Where to Find Some of the City’s Best Holiday Baked Goods

Where to Find Some of the City’s Best Holiday Baked Goods


Whether you want to relive the flavors of your childhood, or want to create some new traditions (Linzer cookies should be in everyone’s life, no?), here are some bakers (and an ice cream maker!) around town who all make special holiday treats. Many of these items are perfect to bring to your party hosts or workmates; come on, who wouldn’t love a panettone?


Arizmendi Bakery

They do a number of holiday goods, but they are perhaps most famous for their fruitcake (go ahead and make all the jokes you want). Their version is a brandy-soaked spice cake with dried almonds, pineapple, papaya, and other dried fruits. If you have German leanings, you can pick up marzipan stollen (starting December 17th), plus there are plenty of cookie tins and bags too; check out their holiday menu. (You can pre-order at the 9th Avenue location at 415-566-3117.)


b. patisserie

For a modern spin on a bûche de noël (Yule log), these don’t come with any edible mushrooms or moss, but they do come in amazing flavors like chocolate, salted caramel and coffee; vanilla raspberry; chocolate and hazelnut; and roasted pear and cream cheese. All that gorgeousness doesn’t come cheap ($75) but each one serves six to eight people. (Be sure to call and order ahead: 415-440-1700.)
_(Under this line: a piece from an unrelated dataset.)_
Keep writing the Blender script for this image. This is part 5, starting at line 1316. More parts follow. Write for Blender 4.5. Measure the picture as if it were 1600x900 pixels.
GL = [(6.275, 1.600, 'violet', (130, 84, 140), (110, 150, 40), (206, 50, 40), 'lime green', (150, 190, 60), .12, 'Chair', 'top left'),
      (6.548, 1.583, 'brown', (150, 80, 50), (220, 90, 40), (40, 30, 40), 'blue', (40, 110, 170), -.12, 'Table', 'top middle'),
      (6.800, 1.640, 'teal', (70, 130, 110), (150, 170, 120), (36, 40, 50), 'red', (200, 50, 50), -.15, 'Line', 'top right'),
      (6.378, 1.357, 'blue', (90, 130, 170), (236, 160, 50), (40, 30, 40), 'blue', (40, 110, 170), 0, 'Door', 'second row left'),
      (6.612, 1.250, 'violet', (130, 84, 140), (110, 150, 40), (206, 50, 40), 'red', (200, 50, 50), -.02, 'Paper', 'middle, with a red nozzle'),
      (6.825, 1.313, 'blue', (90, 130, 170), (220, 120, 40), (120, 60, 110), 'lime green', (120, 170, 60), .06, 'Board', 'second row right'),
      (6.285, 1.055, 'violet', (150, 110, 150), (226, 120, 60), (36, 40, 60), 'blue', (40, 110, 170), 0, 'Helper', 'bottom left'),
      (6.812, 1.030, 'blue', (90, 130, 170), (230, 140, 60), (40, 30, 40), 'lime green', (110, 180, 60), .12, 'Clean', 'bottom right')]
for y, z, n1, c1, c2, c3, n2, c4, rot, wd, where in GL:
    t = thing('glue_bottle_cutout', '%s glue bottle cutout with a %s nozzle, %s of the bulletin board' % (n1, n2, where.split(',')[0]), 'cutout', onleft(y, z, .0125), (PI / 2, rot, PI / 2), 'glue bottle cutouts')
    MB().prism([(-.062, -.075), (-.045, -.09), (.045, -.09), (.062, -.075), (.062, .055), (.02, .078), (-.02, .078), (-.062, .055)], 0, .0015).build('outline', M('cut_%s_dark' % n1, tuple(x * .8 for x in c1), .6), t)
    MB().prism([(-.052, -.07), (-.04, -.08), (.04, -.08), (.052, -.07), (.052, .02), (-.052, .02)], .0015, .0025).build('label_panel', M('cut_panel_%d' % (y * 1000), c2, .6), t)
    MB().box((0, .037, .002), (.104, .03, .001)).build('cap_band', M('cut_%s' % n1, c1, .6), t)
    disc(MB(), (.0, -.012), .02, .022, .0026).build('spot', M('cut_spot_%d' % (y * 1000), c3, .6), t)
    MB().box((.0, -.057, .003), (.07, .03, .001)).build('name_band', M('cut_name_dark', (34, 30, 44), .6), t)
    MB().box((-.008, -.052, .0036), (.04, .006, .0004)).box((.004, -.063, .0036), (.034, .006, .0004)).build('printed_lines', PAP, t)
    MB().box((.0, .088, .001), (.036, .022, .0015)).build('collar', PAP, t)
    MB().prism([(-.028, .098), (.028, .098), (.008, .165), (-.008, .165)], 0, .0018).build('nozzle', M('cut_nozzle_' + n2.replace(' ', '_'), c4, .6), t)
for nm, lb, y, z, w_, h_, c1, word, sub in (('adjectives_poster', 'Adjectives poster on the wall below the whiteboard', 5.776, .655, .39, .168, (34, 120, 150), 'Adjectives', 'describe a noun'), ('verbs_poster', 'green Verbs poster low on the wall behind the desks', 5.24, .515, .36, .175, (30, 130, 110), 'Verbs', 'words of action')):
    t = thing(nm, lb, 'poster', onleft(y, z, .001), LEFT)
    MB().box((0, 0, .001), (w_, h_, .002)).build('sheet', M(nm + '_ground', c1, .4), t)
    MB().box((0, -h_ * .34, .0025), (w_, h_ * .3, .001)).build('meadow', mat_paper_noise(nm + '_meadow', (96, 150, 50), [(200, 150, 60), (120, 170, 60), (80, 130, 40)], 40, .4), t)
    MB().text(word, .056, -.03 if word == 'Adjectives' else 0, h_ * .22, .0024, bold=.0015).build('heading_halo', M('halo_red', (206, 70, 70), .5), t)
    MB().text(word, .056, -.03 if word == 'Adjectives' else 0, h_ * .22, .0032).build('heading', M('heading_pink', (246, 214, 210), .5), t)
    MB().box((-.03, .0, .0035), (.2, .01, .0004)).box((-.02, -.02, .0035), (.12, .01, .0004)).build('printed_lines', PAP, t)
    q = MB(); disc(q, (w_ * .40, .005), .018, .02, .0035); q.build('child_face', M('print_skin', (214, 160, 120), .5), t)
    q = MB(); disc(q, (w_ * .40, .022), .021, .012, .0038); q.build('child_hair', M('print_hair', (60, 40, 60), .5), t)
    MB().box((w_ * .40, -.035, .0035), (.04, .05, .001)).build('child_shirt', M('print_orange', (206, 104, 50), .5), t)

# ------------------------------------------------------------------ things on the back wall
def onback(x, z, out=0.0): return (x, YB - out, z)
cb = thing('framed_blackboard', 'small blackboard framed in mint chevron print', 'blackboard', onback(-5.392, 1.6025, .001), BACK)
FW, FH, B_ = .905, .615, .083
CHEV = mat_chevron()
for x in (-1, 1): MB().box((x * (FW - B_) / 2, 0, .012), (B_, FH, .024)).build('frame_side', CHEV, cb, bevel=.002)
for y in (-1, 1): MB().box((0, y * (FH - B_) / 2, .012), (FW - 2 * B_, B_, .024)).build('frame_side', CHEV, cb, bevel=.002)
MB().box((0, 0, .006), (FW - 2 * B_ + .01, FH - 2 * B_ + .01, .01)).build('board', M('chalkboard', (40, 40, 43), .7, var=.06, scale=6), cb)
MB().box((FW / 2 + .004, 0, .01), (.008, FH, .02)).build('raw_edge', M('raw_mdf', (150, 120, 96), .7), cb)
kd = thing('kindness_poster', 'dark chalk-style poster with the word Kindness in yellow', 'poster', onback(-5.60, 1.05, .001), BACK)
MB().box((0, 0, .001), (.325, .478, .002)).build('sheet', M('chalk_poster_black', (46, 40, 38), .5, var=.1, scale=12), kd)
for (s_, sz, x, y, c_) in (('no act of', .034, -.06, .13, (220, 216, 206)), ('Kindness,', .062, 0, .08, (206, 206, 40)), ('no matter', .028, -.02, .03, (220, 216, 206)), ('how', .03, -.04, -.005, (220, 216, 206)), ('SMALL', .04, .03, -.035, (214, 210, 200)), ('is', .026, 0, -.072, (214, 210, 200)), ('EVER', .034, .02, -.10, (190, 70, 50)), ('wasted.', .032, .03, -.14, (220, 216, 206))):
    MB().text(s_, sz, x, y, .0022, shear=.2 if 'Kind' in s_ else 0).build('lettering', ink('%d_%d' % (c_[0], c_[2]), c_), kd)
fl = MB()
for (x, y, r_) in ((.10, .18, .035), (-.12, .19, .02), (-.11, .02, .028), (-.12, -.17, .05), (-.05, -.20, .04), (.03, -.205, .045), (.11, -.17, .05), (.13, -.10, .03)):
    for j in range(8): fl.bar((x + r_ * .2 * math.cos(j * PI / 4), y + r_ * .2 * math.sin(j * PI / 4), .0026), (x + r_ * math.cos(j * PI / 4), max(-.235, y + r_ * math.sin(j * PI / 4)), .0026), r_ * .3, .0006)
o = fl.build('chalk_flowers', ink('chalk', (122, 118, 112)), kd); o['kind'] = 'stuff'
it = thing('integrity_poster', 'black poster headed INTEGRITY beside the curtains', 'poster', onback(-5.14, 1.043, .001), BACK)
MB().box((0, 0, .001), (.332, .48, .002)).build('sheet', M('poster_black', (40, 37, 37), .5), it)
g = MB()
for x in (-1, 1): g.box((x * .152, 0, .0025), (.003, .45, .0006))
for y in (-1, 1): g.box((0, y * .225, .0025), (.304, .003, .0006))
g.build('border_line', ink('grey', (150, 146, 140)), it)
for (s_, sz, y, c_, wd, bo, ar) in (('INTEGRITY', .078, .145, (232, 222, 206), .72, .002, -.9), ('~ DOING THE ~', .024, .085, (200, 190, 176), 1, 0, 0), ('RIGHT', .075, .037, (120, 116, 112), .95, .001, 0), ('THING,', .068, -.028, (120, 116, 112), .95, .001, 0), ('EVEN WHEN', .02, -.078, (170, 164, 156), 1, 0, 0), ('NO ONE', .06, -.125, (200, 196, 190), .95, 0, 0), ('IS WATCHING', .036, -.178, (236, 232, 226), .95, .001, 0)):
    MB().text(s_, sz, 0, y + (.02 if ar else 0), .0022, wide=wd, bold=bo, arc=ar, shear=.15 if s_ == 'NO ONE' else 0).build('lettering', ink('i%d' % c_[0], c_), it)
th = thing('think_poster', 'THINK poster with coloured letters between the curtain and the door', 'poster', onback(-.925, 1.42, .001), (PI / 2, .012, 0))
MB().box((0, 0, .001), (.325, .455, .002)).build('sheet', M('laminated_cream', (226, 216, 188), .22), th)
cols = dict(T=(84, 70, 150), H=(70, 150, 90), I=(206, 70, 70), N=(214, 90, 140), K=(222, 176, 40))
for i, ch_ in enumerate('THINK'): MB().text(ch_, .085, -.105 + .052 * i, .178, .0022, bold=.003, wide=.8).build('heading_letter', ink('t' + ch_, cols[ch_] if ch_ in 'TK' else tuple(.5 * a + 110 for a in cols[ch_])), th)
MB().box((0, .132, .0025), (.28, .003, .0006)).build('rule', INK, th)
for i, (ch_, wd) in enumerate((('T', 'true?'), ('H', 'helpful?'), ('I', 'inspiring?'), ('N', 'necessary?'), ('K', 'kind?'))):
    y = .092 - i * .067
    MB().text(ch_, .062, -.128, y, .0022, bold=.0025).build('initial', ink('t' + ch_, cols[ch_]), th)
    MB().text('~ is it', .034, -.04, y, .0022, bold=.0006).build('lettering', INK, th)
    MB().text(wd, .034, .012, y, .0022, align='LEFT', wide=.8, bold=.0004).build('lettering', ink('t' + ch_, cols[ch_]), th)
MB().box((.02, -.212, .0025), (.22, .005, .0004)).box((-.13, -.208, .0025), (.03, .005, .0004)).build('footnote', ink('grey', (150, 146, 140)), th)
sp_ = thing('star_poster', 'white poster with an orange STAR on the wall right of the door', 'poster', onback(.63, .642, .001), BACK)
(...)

Dennis and Eloise Leung always have some sweet holiday treats at their Bay Street shop, like their peppermint-fudge brownie, ginger spice cookies, and don’t miss their egg nog ice cream (there’s also the triple threat: pumpkin, pumpkin ale, and pumpkin tea brittle). Feeling like you want something lighter? They even make an apple cider frozen yogurt!


Emporio Rulli

Like a good Italian, Gary Rulli is definitely a fan of the holidays, making everything from some of the city’s best panettone (you have to try the panettone paradiso, his unique spin made with chocolate, candied orange peels, walnuts, and raisins, topped with a walnut-almond paste) to his version of a bûche de noël (a Tronco Di Natale)—bring on the caramel Bavarian cream and brandy-soaked chocolate sponge cake! You can also ship any of his five kinds of panettone (that’s what I call good mail). If you weren’t ready to say goodbye to pumpkin just yet, try the Dolce Autunno, with a pumpkin Bavarian cream and panna cotta interior and a chewy amaretto base. 


Starter Bakery

Another panettone obsessive is Brian Wood, whose delicious kouign-amann you can find at cafés around town. As for his lovingly made panettone, you can find them at Bi-Rite (as well as Highwire Coffee in Oakland) or you can pre-order from the bakery (orders@starterbakery.com). The toaster oven is your friend: warm up a slice with your coffee each morning (some folks also love to make French toast with panettone, but don’t tell the baker that’s what you did with it). You can also order stollen!


Thorough Bread and Pastry

The fine folks at Thorough Bread are making traditional Linzer cookies (with hazelnut and raspberry), plus you can release your inner kid with their gingerbread men and star-shaped sugar cookies. They are also making a tiramisu bûche de noël ($32, serves 6–10). Oh yes, and don’t pass up the French nougat made with pistachio and almond.